* Requirement: Reproduce the records below in their entirety, character for character.
--- Start Entries supplied ---
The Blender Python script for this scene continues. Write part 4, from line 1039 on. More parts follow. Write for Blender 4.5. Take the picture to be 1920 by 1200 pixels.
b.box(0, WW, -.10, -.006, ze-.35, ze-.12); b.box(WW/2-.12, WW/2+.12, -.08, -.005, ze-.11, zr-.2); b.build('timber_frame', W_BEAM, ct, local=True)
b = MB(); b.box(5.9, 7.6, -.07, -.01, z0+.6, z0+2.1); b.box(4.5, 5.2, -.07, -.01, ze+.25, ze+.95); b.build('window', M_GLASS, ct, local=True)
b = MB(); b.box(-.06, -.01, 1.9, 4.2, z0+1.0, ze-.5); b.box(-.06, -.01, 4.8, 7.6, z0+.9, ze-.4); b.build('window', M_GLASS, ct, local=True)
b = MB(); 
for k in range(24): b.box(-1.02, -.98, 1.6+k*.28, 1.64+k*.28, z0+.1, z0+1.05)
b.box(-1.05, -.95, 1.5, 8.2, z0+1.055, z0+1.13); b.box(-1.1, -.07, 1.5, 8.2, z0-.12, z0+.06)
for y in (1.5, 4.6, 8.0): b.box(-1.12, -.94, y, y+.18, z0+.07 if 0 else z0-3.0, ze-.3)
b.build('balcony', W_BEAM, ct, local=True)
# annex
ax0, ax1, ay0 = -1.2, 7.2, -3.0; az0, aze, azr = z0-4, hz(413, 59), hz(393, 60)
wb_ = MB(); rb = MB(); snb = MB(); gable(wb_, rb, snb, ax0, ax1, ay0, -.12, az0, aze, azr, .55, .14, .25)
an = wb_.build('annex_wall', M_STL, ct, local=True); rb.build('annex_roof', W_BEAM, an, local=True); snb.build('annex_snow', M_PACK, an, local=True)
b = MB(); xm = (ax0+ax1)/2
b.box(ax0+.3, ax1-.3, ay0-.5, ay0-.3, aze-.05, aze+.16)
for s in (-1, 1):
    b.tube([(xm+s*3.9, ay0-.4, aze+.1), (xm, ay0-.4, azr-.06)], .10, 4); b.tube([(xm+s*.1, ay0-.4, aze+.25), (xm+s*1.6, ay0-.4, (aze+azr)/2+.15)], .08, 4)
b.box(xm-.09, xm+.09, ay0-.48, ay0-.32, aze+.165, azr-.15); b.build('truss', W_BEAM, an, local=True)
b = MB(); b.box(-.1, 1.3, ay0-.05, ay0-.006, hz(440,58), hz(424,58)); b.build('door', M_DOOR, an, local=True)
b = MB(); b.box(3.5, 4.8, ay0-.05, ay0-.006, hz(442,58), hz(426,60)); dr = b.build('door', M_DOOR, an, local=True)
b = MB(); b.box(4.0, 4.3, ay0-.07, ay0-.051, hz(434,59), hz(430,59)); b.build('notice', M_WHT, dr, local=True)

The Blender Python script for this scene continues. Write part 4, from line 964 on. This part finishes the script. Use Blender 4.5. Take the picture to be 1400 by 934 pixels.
--- End Entries supplied ---
* Output of the task:
The Blender Python script for this scene continues. Write part 4, from line 1039 on. More parts follow. Write for Blender 4.5. Take the picture to be 1920 by 1200 pixels.
b.box(0, WW, -.10, -.006, ze-.35, ze-.12); b.box(WW/2-.12, WW/2+.12, -.08, -.005, ze-.11, zr-.2); b.build('timber_frame', W_BEAM, ct, local=True)
b = MB(); b.box(5.9, 7.6, -.07, -.01, z0+.6, z0+2.1); b.box(4.5, 5.2, -.07, -.01, ze+.25, ze+.95); b.build('window', M_GLASS, ct, local=True)
b = MB(); b.box(-.06, -.01, 1.9, 4.2, z0+1.0, ze-.5); b.box(-.06, -.01, 4.8, 7.6, z0+.9, ze-.4); b.build('window', M_GLASS, ct, local=True)
b = MB(); 
for k in range(24): b.box(-1.02, -.98, 1.6+k*.28, 1.64+k*.28, z0+.1, z0+1.05)
b.box(-1.05, -.95, 1.5, 8.2, z0+1.055, z0+1.13); b.box(-1.1, -.07, 1.5, 8.2, z0-.12, z0+.06)
for y in (1.5, 4.6, 8.0): b.box(-1.12, -.94, y, y+.18, z0+.07 if 0 else z0-3.0, ze-.3)
b.build('balcony', W_BEAM, ct, local=True)
# annex
ax0, ax1, ay0 = -1.2, 7.2, -3.0; az0, aze, azr = z0-4, hz(413, 59), hz(393, 60)
wb_ = MB(); rb = MB(); snb = MB(); gable(wb_, rb, snb, ax0, ax1, ay0, -.12, az0, aze, azr, .55, .14, .25)
an = wb_.build('annex_wall', M_STL, ct, local=True); rb.build('annex_roof', W_BEAM, an, local=True); snb.build('annex_snow', M_PACK, an, local=True)
b = MB(); xm = (ax0+ax1)/2
b.box(ax0+.3, ax1-.3, ay0-.5, ay0-.3, aze-.05, aze+.16)
for s in (-1, 1):
    b.tube([(xm+s*3.9, ay0-.4, aze+.1), (xm, ay0-.4, azr-.06)], .10, 4); b.tube([(xm+s*.1, ay0-.4, aze+.25), (xm+s*1.6, ay0-.4, (aze+azr)/2+.15)], .08, 4)
b.box(xm-.09, xm+.09, ay0-.48, ay0-.32, aze+.165, azr-.15); b.build('truss', W_BEAM, an, local=True)
b = MB(); b.box(-.1, 1.3, ay0-.05, ay0-.006, hz(440,58), hz(424,58)); b.build('door', M_DOOR, an, local=True)
b = MB(); b.box(3.5, 4.8, ay0-.05, ay0-.006, hz(442,58), hz(426,60)); dr = b.build('door', M_DOOR, an, local=True)
b = MB(); b.box(4.0, 4.3, ay0-.07, ay0-.051, hz(434,59), hz(430,59)); b.build('notice', M_WHT, dr, local=True)

The Blender Python script for this scene continues. Write part 4, from line 964 on. This part finishes the script. Use Blender 4.5. Take the picture to be 1400 by 934 pixels.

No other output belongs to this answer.